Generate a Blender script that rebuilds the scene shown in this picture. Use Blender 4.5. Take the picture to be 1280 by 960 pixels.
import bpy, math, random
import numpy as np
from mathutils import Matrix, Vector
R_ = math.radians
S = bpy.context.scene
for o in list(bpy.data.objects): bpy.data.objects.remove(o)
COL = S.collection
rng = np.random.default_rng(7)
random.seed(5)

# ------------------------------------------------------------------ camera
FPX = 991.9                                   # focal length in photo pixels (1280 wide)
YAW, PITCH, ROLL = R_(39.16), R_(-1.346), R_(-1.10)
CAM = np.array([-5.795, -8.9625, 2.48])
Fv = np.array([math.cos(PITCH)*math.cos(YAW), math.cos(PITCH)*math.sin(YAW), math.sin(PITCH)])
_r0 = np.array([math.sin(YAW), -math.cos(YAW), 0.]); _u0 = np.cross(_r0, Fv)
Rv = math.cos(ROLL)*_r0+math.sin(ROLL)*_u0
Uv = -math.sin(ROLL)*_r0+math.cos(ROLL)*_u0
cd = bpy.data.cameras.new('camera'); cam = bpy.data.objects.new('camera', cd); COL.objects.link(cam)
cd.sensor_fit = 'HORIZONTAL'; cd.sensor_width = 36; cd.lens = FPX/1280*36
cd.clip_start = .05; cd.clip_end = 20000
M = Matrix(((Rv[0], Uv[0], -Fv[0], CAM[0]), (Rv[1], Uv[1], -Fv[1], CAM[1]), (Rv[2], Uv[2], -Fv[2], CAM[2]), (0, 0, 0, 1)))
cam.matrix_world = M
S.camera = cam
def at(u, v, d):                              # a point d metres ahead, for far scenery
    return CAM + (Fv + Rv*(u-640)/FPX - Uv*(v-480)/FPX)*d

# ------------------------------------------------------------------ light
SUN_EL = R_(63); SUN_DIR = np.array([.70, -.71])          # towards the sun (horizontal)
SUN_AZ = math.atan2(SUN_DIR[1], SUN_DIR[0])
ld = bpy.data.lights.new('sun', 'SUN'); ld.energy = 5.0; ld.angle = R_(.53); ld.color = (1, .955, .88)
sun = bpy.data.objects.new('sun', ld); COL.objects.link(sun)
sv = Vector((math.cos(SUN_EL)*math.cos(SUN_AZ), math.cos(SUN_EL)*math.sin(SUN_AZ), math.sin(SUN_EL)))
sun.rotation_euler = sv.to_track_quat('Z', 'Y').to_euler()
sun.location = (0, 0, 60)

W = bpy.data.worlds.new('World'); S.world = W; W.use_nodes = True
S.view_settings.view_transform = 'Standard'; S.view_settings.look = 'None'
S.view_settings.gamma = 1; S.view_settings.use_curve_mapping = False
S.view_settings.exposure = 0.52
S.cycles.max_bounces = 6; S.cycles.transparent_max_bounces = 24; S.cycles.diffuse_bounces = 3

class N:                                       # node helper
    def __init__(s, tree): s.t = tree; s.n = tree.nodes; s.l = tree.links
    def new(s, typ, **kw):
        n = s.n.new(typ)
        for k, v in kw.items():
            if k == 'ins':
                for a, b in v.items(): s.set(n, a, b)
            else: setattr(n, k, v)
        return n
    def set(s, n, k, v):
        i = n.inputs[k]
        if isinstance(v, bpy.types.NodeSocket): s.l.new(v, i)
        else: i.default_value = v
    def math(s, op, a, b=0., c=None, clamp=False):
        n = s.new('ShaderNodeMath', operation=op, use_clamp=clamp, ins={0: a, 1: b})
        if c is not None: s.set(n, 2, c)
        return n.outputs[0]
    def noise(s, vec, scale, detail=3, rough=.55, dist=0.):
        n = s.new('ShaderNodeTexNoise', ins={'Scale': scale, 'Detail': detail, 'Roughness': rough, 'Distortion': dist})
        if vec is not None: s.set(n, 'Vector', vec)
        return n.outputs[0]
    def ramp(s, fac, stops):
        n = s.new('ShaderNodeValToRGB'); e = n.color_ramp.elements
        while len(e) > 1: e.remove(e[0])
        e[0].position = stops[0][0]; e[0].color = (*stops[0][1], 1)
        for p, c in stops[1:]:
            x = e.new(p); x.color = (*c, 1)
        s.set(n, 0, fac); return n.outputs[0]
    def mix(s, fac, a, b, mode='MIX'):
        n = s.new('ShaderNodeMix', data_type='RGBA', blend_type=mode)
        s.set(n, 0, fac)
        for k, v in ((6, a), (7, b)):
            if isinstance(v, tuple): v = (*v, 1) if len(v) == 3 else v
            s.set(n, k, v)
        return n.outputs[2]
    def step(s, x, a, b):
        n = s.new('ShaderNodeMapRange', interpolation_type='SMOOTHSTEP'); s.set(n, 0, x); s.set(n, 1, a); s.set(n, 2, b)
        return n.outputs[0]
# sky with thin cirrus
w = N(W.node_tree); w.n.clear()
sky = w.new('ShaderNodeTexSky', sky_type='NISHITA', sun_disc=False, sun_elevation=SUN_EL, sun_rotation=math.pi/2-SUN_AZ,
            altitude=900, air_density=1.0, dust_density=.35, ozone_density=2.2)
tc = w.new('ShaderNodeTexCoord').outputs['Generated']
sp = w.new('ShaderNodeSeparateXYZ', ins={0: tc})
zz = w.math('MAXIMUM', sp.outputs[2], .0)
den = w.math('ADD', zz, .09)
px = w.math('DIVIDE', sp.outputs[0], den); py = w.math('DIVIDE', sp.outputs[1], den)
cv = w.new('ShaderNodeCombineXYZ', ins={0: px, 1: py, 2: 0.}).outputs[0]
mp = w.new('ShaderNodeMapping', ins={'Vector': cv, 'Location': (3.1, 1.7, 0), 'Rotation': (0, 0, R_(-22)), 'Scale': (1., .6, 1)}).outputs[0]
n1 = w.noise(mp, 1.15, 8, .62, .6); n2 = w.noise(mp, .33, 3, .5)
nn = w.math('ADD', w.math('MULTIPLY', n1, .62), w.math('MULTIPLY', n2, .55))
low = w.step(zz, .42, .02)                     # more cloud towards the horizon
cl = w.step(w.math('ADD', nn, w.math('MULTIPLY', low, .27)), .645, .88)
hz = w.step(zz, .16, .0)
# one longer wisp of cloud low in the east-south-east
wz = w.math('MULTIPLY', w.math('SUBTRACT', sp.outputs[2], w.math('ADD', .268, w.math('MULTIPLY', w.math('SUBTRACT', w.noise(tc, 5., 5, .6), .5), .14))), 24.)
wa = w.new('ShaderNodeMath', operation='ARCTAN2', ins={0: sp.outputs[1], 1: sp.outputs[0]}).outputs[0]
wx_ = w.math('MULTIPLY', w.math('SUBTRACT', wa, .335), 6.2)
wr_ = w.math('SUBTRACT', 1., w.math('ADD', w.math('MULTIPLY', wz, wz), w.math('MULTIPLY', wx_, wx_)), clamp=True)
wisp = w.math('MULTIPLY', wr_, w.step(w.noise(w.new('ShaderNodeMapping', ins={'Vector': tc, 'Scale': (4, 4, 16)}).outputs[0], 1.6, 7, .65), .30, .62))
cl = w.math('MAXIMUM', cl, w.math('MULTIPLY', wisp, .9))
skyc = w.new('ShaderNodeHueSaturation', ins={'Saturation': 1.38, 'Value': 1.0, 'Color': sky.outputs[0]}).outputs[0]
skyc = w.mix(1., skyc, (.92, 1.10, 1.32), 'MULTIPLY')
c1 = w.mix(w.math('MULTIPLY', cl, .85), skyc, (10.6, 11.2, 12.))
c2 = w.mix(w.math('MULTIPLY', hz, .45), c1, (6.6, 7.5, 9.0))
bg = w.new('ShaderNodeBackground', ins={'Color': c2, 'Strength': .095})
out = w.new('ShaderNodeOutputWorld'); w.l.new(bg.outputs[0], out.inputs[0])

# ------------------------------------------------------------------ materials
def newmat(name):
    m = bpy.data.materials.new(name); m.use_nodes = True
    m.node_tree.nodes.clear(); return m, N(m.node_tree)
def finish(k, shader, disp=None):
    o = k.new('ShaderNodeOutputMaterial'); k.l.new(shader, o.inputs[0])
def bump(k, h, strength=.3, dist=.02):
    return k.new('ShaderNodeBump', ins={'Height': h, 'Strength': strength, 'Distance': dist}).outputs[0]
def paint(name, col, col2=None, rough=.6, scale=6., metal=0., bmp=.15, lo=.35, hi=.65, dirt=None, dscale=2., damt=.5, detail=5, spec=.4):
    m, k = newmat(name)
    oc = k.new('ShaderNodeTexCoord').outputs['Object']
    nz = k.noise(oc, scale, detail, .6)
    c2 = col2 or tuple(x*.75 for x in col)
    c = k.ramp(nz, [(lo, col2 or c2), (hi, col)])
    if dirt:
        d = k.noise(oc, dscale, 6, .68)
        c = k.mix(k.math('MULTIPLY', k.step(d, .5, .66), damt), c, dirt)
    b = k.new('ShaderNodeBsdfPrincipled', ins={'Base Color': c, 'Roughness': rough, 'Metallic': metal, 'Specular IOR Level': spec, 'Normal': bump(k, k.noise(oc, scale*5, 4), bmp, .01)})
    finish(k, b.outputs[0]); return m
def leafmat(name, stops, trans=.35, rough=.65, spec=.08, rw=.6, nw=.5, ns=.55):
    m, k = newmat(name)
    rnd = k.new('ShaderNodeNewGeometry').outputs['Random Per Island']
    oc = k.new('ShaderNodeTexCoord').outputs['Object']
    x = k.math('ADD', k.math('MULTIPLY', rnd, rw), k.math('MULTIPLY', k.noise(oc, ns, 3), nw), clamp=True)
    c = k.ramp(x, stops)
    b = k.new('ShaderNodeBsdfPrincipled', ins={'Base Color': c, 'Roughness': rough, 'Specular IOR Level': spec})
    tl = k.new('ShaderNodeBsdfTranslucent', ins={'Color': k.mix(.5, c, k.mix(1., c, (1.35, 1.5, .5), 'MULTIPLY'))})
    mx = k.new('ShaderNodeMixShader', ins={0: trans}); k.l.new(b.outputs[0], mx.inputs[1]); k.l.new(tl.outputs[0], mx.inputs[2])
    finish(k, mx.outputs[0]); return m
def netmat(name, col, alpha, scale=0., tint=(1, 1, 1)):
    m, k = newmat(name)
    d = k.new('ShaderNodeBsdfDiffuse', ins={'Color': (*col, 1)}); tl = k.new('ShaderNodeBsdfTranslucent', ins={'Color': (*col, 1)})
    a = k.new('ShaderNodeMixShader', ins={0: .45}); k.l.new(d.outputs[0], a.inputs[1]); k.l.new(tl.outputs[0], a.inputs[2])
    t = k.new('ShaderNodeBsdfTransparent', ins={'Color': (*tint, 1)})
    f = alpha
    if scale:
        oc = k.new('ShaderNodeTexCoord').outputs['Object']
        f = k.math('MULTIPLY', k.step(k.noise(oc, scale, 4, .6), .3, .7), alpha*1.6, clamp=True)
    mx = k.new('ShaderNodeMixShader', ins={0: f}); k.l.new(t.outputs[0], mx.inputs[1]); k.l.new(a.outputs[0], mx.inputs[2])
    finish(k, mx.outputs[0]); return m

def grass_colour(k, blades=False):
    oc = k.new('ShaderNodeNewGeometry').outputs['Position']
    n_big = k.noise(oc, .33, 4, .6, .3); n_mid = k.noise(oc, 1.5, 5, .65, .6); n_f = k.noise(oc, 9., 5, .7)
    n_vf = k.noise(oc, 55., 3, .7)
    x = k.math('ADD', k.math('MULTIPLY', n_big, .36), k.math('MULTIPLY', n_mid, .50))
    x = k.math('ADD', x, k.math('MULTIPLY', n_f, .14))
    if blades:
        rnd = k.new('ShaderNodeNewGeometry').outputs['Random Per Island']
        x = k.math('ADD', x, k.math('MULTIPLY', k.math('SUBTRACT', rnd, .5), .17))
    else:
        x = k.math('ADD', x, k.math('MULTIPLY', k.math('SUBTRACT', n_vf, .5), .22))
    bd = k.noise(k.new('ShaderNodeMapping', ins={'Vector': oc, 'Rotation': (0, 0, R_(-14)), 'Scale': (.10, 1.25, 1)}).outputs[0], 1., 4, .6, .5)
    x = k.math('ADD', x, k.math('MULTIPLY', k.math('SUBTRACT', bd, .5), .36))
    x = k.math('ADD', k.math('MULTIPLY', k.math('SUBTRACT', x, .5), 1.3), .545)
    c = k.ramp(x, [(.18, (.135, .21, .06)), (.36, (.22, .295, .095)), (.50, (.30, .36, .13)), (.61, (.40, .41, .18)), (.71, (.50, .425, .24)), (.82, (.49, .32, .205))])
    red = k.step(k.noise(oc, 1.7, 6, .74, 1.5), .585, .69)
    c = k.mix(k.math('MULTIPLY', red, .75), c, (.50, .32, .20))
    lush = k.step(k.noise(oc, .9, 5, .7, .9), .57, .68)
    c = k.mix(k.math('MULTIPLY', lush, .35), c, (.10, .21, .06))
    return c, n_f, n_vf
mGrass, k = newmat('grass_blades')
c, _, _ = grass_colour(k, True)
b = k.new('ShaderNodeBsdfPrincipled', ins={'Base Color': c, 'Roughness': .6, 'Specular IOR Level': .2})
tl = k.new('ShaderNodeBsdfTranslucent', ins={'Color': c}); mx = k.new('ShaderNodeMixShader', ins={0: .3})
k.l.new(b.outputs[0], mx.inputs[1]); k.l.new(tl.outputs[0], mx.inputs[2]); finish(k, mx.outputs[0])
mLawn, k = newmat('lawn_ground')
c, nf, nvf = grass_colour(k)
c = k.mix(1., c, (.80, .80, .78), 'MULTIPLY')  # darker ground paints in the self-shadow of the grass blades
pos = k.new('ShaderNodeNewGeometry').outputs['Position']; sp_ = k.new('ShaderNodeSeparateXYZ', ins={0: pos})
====
Everything from the first line through the line containing "random.seed(5)" should be quoted exactly, and nothing beyond it.

§ **Expected answer**
Generate a Blender script that rebuilds the scene shown in this picture. Use Blender 4.5. Take the picture to be 1280 by 960 pixels.
import bpy, math, random
import numpy as np
from mathutils import Matrix, Vector
R_ = math.radians
S = bpy.context.scene
for o in list(bpy.data.objects): bpy.data.objects.remove(o)
COL = S.collection
rng = np.random.default_rng(7)
random.seed(5)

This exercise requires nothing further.